Although the poems all had their own particular nature and flow, the theme of subjectivity and the question of who the subject was and how it changed or evolved throughout the poem became a common parallel between Plath’s and Pizarnik’s poetry. Throughout the pieces, one finds a fragmented self which manifests itself, in Plath’s case, through direct questionings or images of division:
I am inhabited by a cry.
Nightly it flaps out
Looking, with its hooks, for something to love. (Ariel, 2004)
In Elm, Plath takes us through a dialogue about the complexity of the self, alternating between the use of “her”, “I” and “it”. In these three lines, identifying a part of her as an obscure being that lives within her creates a dual self, which extends throughout her poetry. I aimed to preserve that duality in the Spanish translation as much as possible and to do so I guided myself with the voice I could hear when reading the original, and having that one present while translating, I tried to recreate the same tone and look for the most powerful words and images that would transport that sensation.
In some poems, certain images, also related to the struggle with oneself, could not find an exact correspondence in Spanish, as in the case of “rocked-shut” in Lady Lazarus. To deal with this, I decided to extract the essence of the image and find one in Spanish that, while not being phrased with the same terminology, carried an equal strength, and so in that specific case I opted for “me clausuré”.
Pizarnik, on the other hand, also creates an exploration of a split-self by interchanging “yo”, “tú” and “ella” through her pieces, as Plath, and often including verbs ending in “me”, which in Spanish add a deep level of significance in relation to the subject of the poem.
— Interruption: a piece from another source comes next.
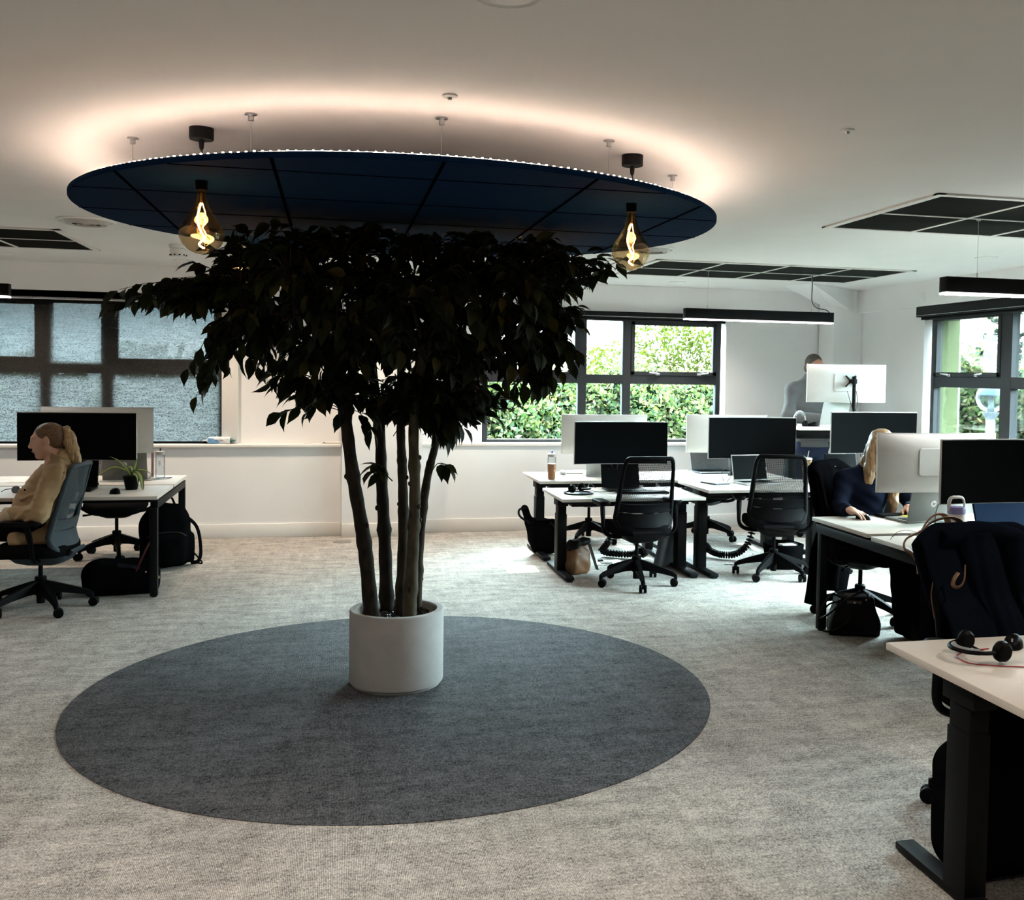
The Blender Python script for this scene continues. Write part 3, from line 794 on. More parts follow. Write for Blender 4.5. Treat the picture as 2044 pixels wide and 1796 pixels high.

For instance, in a word like “vivirme”, one can have both the words “live” and “myself” together after “I”, reemphasizing the subject. I found that especially hard to translate to English, since by following that structure literally, the sense was lost, as well as the intentionality, and it interrupted the reading of the poem. For this reason, I chose to suppress “myself” from the expressions that contained it in that and other pieces, thus, in that specific case it read:
This mania of knowing I’m an angel,
without age
without a death in which to live,
without piety for my name (Exile)
Grammatical elements also brought difficulties for translation in both cases. Plath’s sudden line-brakes, hyphenated constructions and the ambiguous nature of her apparently unfinished expressions often seemed awkward in Spanish and odd-sounding. I ultimately acknowledged the value of preserving that ambiguity in Spanish, and the same happened with her vast repertory of invented words (e.g. unpetal, unmisted, bystanding, flamily, etc). Sometimes I was able to find the corresponding word in Spanish for the ones she made up, but in one specific case, for the sake of preserving rhythm and form I decided to invent a word that, as “flamily” sounded as if it actually existed: “flameantemente”. There were some other cases in which the terminology she used was geographically specific and thus had to direct translation, (e.g. tor in the poem Ariel)
I was also confronted with some grammatical constructions in Pizarnik’s work that were not entirely transferable to English, as they did not carry the same significance, for instance: “un adiós es tu vida”, from Daughter of the wind, would have been translated to “a farewell is your life” which did not resemble the poetic and rhythmic quality of the original. To translate it I had to play with the syntax and find ways to recreate the rhythm, thus I ended up with: “This is your life, a farewell” which to me seemed to read more fluently. A comparable case can be seen in Origen.
Similarly, in Plath’s poetry, rhythm, achieved to an extent through rhyme, allows for the poem to have its own voice and transmit its energy; hence, being unable to preserve rhyme when translating certain lines seemed detrimental to the strength of the piece as a whole. To compensate for that, I tried adding rhyme in other sections. That situation can be seen especially on the poems I am vertical and Lady Lazarus.
With regard to punctuation, I considered replacing Plath’s em dashes with colons, which are more frequent in Spanish writing, but ultimately decided to keep the em dashes since they are an iconic punctuation mark on Plath’s writing system, besides giving continuation to the ambiguity of the lines that precede them and providing space for silence, which is essential in her poems.
Translating Alejandra Pizarnik and Sylvia Plath has been a satisfying and equally obscure experience, as is their poetry. Extracting and understanding the multiple layers of subjectivity that unfolded within each stanza was challenging and perplexing in every occasion, but entirely worthwhile. It was worthwhile not only because I got to fully become part of their own minds and see through their lenses, acquiring new judgments and reactions to existence while doing so, but because translating them simultaneously and having to go from one world into the other, elucidated the entire process and brought clarity to my own understanding. It is as if Plath helped Pizarnik and viceversa. Moreover, having the support from my translation class, from my dedicated and generous teacher and peers, who always provided valuable and constructive criticism to my work, helped to shape the whole project.
This preface’s first sentences were initially written in Spanish, as my first impulse was to explain myself in my native tongue, but after having written those first lines I realized that the whole idea of translation that I have been constructing throughout this period of time, from in-class discussions and independent work, was rooted to English. Thus, I felt the need to write this preface in my second language and welcome the English as well as the Spanish readers to an excerpt of my collection of sixteen poems.